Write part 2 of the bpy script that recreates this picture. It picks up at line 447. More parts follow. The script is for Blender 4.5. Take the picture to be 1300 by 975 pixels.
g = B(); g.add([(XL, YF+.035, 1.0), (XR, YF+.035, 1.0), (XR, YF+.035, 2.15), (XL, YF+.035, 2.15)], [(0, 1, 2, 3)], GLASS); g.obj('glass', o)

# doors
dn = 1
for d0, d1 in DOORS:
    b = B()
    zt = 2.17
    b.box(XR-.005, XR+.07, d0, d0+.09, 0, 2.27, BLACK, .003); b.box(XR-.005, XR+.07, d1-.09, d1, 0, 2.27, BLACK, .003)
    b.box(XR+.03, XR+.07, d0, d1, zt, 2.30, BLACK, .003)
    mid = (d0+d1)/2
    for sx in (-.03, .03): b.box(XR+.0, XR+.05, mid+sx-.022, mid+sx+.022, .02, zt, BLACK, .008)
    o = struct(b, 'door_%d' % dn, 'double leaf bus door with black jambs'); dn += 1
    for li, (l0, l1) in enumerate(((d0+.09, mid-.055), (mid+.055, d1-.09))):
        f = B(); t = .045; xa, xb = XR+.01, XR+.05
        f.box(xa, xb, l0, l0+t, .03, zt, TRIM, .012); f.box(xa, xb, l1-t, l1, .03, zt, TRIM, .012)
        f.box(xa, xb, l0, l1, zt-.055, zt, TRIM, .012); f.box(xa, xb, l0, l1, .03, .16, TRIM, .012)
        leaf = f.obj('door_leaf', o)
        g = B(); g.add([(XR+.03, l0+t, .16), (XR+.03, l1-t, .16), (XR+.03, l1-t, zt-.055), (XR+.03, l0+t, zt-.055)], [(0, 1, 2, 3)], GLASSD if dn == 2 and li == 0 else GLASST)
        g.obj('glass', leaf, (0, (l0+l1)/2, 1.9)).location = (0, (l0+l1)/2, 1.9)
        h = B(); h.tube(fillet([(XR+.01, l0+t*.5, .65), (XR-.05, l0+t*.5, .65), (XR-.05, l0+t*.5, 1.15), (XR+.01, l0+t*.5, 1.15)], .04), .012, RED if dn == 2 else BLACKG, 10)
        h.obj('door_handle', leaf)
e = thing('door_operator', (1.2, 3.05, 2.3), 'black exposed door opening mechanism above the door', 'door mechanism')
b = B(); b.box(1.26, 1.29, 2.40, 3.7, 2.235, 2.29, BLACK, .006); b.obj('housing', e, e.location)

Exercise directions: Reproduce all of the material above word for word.

Result of the exercise:
Write part 2 of the bpy script that recreates this picture. It picks up at line 447. More parts follow. The script is for Blender 4.5. Take the picture to be 1300 by 975 pixels.
g = B(); g.add([(XL, YF+.035, 1.0), (XR, YF+.035, 1.0), (XR, YF+.035, 2.15), (XL, YF+.035, 2.15)], [(0, 1, 2, 3)], GLASS); g.obj('glass', o)

# doors
dn = 1
for d0, d1 in DOORS:
    b = B()
    zt = 2.17
    b.box(XR-.005, XR+.07, d0, d0+.09, 0, 2.27, BLACK, .003); b.box(XR-.005, XR+.07, d1-.09, d1, 0, 2.27, BLACK, .003)
    b.box(XR+.03, XR+.07, d0, d1, zt, 2.30, BLACK, .003)
    mid = (d0+d1)/2
    for sx in (-.03, .03): b.box(XR+.0, XR+.05, mid+sx-.022, mid+sx+.022, .02, zt, BLACK, .008)
    o = struct(b, 'door_%d' % dn, 'double leaf bus door with black jambs'); dn += 1
    for li, (l0, l1) in enumerate(((d0+.09, mid-.055), (mid+.055, d1-.09))):
        f = B(); t = .045; xa, xb = XR+.01, XR+.05
        f.box(xa, xb, l0, l0+t, .03, zt, TRIM, .012); f.box(xa, xb, l1-t, l1, .03, zt, TRIM, .012)
        f.box(xa, xb, l0, l1, zt-.055, zt, TRIM, .012); f.box(xa, xb, l0, l1, .03, .16, TRIM, .012)
        leaf = f.obj('door_leaf', o)
        g = B(); g.add([(XR+.03, l0+t, .16), (XR+.03, l1-t, .16), (XR+.03, l1-t, zt-.055), (XR+.03, l0+t, zt-.055)], [(0, 1, 2, 3)], GLASSD if dn == 2 and li == 0 else GLASST)
        g.obj('glass', leaf, (0, (l0+l1)/2, 1.9)).location = (0, (l0+l1)/2, 1.9)
        h = B(); h.tube(fillet([(XR+.01, l0+t*.5, .65), (XR-.05, l0+t*.5, .65), (XR-.05, l0+t*.5, 1.15), (XR+.01, l0+t*.5, 1.15)], .04), .012, RED if dn == 2 else BLACKG, 10)
        h.obj('door_handle', leaf)
e = thing('door_operator', (1.2, 3.05, 2.3), 'black exposed door opening mechanism above the door', 'door mechanism')
b = B(); b.box(1.26, 1.29, 2.40, 3.7, 2.235, 2.29, BLACK, .006); b.obj('housing', e, e.location)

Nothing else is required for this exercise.